India is learnt to have warned Pakistan over a hotline against repeated “unprovoked ceasefire violations” along the Line of Control in Jammu and Kashmir in the aftermath of the Pahalgam terror attack.
“The directors-general of military operations (DGMOs) of India and Pakistan spoke over a hotline on Tuesday to address the ceasefire violations by Pakistan. India warned Pakistan against the unprovoked violations by the Pakistan Army along the LoC,” a source in the defence ministry said on Wednesday.
Sources said the DGMOs speak at least once a week over a hotline and the practice had not been suspended after the April 22 terror attack.
Late on Wednesday night, PTI quoted sources as saying that Pakistan airlines had been banned from using Indian airspace.
India has blamed Pakistan for the Pahalgam attack and pledged the harshest punishment for not just the militants but also the plotters of the carnage in which 25 tourists and a local ponywallah were killed.
Islamabad has denied the charge and called for a “neutral” investigation.
Prime Minister Narendra Modi, who chaired a cabinet committee on security (CCS) meeting on Wednesday to review the security situation in Jammu and Kashmir, is said to have given the Indian armed forces full operational freedom to determine the “mode, targets and timing of India’s response” to the attack.
Sources in the security establishment hinted at a military response sooner rather than later.
An Indian Army official on Wednesday said Pakistan had persistently violated the ceasefire along the LoC in Jammu and Kashmir since the Pahalgam attack, resorting to unprovoked firing in Naushera, Sunderbani, Akhnoor, Baramulla and Kupwara.

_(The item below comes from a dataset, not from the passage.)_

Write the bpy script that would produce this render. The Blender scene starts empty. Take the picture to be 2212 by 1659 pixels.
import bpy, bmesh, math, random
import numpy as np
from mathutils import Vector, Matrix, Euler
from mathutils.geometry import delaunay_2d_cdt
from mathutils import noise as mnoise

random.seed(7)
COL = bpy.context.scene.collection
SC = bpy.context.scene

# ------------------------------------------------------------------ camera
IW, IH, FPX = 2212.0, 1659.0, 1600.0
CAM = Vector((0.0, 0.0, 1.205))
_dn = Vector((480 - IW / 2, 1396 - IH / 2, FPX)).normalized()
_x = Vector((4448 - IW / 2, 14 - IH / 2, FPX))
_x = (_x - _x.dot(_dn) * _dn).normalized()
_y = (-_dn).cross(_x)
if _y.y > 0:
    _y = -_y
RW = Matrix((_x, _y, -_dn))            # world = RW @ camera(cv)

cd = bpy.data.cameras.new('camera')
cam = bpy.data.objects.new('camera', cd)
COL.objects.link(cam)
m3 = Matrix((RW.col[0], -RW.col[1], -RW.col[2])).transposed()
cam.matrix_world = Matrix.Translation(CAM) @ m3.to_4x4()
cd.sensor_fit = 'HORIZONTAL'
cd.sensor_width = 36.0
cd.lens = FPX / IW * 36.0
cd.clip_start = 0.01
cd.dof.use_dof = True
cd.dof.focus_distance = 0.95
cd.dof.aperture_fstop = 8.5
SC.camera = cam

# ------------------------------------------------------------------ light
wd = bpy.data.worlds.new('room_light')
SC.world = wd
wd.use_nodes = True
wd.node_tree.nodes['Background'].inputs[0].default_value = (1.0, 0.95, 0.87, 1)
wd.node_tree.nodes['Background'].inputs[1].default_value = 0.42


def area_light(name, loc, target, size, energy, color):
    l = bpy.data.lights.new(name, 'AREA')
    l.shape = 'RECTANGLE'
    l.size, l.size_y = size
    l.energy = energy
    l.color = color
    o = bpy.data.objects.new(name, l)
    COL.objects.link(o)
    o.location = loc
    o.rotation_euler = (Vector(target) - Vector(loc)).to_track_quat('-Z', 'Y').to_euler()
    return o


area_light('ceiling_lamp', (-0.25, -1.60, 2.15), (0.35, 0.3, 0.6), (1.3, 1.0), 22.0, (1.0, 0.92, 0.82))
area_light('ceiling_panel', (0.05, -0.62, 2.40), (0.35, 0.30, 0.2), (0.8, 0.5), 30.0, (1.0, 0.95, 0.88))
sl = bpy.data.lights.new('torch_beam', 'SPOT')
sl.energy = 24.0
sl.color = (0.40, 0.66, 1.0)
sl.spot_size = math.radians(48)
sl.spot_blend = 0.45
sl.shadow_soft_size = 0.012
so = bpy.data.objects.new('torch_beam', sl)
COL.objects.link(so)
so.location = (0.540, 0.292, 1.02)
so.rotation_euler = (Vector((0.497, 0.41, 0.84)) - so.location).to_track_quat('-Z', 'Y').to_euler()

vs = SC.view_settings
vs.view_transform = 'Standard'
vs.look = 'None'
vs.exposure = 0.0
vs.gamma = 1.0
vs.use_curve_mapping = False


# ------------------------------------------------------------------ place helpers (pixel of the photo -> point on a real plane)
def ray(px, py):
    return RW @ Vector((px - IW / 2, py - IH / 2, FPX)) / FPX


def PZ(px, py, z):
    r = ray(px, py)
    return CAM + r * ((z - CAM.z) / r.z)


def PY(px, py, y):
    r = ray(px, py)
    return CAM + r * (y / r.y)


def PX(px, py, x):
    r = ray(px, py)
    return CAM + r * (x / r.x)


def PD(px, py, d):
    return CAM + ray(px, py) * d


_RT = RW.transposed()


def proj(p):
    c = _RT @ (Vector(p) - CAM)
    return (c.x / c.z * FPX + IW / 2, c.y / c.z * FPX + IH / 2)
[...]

The sources said these violations had continued for six consecutive nights till Tuesday. The Pakistan Army even extended its firing beyond the LoC to the international border in Jammu’s Pargwal sector, an area traditionally regarded as sacrosanct and rarely subjected to such aggression.
Sources in the army said the ceasefire breaches had been limited to the LoC in Kashmir until Tuesday morning. However, the situation escalated late at night when Pakistani forces opened fire along the international border in Pargwal.
According to the army, the Indian side retaliated effectively and no casualties were reported.
Security revamp
The Centre on Wednesday reconstituted the National Security Advisory Board (NSAB) and appointed former Research and Analysis Wing (RAW) chief Alok Joshi as its chairperson.
Sources said the decision to revamp the NSAB was taken soon after the CCS meeting.
The meeting was held at the Prime Minister’s Lok Kalyan Marg residence and was also attended by defence minister Rajnath Singh, Union home minister Amit Shah and external affairs minister S. Jaishankar.
Joshi will lead the seven-member board comprising retired officers from the armed forces, police service and the foreign service.
The other members are former Western Air Commander Air Marshal P.M. Sinha, former Southern Army Commander Lt Gen. A.K. Singh and Rear Admiral (retired) Monty Khanna, retired IPS officers Rajiv Ranjan Verma and Manmohan Singh and former diplomat B. Venkatesh Verma.
“The NSAB is a multi-disciplinary body comprising a group of eminent national security experts outside the government with the principal function of providing long-term analysis to the National Security Council,” a Union home ministry official said.